Di dalam survei ini, anak muda masih memersepsikan pemimpin daerah kurang dekat dan membaur bersama rakyat. Masih banyak pemimpin daerah yang dinilai terlalu elitis.
Chief Marketing Officer KG Media Dian Gemiano menambahkan, survei ini diklaim sebagai riset anak muda pertama yang tidak Jakarta atau Jawa-sentris. Melalui basis data daftar pemilih tetap, riset memotret lebih jauh dan mendalam terkait permasalahan anak muda dan juga hal-hal yang menjadi kekhawatiran mereka di masa depan. Survei yang dilakukan KG Media ini diharapkan bisa menangkap permasalahan riil anak muda di daerah sehingga dapat dimanfaatkan oleh calon-calon pemimpin di masa depan untuk memetakan permasalahan yang dihadapi di daerahnya.
”Ternyata, hasilnya cukup mengagetkan ketika dipotret dari demografi yang lebih luas dengan sampel merata di seluruh pulau. Realitas setiap daerah itu ternyata sangat berbeda dengan permasalahan yang dihadapi di Jakarta atau di Jawa,” tegas Gemiano.
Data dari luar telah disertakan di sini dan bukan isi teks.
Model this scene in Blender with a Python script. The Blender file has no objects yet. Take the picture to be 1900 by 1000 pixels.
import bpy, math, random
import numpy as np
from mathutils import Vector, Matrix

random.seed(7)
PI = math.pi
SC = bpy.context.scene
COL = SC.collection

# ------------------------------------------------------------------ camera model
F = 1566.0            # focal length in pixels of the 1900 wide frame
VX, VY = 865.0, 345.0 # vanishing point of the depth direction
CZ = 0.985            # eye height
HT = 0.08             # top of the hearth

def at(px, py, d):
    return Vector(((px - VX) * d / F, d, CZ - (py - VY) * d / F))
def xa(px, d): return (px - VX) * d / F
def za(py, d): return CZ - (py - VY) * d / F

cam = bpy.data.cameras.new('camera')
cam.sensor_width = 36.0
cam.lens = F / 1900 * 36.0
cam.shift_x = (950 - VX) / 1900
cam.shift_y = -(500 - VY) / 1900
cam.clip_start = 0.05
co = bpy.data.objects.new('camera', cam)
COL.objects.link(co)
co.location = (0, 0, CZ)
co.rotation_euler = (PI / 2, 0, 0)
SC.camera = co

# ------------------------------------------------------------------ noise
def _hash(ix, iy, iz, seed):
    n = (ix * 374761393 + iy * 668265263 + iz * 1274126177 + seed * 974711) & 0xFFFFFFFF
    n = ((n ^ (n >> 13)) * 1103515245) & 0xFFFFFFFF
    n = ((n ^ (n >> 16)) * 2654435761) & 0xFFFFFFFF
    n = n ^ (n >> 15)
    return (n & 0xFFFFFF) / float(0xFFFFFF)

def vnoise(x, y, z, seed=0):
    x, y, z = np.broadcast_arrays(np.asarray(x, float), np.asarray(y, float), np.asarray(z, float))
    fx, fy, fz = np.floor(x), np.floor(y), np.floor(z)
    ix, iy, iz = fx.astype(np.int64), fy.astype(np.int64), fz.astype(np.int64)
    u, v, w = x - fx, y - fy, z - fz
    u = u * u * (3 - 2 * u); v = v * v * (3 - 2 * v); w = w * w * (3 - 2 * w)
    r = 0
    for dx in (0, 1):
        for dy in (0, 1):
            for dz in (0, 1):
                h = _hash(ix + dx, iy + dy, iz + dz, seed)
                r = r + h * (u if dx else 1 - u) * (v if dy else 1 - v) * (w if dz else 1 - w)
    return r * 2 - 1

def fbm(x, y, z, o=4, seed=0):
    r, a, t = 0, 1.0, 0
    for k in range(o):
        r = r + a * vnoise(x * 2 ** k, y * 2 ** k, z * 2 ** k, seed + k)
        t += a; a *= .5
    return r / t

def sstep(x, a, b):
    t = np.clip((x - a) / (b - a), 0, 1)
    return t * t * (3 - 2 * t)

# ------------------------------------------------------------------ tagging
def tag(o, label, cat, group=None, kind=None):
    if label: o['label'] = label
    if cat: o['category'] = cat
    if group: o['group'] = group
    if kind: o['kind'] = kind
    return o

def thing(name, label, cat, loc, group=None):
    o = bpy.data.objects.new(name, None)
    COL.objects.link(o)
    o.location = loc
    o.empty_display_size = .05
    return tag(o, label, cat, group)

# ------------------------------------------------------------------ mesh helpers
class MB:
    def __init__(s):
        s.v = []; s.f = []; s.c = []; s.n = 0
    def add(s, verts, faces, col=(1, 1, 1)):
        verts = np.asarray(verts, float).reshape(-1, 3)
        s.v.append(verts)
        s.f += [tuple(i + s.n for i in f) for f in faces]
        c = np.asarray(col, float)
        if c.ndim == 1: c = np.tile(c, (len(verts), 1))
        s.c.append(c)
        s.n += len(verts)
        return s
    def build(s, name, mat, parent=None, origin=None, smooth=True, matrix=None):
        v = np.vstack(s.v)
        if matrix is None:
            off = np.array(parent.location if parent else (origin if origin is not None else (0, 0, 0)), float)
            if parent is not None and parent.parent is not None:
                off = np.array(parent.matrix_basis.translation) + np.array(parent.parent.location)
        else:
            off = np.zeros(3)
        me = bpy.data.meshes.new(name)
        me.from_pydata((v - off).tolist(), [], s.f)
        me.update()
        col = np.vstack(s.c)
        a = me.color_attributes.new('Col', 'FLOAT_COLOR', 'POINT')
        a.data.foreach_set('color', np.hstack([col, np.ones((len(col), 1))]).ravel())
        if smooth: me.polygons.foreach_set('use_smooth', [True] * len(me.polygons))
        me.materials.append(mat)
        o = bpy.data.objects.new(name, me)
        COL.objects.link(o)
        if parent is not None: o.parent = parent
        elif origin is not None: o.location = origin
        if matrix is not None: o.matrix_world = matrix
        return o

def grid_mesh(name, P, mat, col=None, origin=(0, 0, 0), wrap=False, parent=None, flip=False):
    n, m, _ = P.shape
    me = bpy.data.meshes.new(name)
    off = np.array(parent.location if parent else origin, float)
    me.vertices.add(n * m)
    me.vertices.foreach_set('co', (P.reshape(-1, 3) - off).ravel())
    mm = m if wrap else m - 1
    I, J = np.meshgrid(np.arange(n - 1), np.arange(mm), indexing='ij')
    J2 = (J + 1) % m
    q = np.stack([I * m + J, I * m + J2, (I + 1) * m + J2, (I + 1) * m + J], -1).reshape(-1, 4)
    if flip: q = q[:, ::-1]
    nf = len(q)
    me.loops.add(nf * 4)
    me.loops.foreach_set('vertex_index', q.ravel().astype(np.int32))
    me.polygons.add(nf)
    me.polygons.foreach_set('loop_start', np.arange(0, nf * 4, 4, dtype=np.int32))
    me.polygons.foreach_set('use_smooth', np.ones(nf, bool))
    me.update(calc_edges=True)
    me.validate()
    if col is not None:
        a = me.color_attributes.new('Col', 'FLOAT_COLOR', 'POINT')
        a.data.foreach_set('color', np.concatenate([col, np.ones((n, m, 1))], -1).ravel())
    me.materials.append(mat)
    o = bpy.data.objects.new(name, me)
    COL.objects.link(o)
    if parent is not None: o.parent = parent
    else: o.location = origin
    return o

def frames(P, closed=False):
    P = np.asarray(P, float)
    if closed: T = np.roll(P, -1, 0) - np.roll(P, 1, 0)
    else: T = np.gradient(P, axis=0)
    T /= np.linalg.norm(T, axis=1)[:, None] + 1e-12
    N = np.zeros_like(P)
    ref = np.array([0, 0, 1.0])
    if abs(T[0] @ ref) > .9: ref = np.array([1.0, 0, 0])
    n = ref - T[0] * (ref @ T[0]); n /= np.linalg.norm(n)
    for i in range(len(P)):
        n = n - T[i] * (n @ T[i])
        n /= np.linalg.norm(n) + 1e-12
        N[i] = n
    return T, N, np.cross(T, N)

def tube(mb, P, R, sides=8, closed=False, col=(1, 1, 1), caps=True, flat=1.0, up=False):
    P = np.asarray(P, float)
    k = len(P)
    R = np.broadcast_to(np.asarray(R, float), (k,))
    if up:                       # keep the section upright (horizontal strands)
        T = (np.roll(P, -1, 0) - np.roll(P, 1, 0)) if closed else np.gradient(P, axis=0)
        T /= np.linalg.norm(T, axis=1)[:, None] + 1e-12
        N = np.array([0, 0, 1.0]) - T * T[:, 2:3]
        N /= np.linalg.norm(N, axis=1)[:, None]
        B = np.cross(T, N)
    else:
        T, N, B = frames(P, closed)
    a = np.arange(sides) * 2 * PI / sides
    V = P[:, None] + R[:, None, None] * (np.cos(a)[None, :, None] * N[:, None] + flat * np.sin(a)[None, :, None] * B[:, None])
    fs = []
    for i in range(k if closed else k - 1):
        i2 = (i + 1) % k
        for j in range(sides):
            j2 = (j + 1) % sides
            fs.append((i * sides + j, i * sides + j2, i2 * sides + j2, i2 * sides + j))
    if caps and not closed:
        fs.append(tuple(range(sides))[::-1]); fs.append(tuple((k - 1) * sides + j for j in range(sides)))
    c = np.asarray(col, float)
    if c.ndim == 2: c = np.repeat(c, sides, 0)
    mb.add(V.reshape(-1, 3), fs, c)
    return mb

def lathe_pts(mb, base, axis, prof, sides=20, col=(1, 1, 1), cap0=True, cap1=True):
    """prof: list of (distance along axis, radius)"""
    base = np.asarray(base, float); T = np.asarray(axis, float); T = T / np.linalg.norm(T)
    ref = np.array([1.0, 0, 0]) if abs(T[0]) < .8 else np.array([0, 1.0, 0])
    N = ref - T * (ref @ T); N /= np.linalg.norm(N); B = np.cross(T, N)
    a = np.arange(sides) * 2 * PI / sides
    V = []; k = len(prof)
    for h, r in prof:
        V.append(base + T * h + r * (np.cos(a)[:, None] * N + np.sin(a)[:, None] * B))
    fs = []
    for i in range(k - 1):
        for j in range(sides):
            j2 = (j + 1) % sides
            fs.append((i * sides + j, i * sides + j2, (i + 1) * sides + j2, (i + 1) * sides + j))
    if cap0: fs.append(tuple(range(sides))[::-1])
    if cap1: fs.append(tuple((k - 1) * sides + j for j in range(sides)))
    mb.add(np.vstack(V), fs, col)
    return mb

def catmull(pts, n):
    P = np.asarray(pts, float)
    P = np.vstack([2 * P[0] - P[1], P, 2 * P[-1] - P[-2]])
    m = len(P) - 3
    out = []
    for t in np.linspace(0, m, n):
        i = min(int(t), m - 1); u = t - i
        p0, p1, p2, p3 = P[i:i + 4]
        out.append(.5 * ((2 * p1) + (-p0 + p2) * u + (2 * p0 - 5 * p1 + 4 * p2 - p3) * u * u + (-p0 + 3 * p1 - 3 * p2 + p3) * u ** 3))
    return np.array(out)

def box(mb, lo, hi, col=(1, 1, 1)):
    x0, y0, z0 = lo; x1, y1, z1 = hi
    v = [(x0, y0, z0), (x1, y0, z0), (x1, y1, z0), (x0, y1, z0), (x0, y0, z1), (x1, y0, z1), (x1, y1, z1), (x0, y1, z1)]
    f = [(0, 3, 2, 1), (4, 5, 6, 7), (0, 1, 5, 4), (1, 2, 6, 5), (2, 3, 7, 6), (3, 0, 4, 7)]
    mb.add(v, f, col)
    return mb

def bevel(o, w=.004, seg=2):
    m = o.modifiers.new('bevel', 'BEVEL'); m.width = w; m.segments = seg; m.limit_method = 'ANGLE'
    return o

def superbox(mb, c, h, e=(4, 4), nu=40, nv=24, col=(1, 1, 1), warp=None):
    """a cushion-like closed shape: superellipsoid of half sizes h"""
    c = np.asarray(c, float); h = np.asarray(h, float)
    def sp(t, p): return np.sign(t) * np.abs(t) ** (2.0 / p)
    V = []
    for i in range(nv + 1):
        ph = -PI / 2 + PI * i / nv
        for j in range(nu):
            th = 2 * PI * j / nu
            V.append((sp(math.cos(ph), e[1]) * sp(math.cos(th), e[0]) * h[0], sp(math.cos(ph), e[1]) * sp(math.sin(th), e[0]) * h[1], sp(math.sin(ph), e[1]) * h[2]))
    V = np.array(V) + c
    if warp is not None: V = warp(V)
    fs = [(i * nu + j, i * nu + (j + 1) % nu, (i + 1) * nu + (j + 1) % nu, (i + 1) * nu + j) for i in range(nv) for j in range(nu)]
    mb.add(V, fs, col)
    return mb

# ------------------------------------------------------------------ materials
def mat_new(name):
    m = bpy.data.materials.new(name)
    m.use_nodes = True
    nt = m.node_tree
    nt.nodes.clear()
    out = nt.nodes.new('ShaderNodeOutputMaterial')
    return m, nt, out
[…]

Jika merujuk pada data sensus penduduk tahun 2020, seperempat (25,9 persen) populasi merupakan generasi milenial. Jumlah generasi milenial berasal dari penduduk yang lahir pada 1981-1996 atau berusia 24-39 tahun saat sensus dilakukan. Adapun proporsi penduduk yang lahir pada 1997-2012 atau berusia 8-23 tahun atau generasi Z adalah 27,94 persen. Proporsi milenial masih menjadi ceruk terbesar pemilih. Ditambah dengan calon pemilih pemula dari kalangan gen Z, kelompok ini memiliki peran besar dalam menentukan suksesi kepemimpinan nasional (Kompas, 23/2/2022).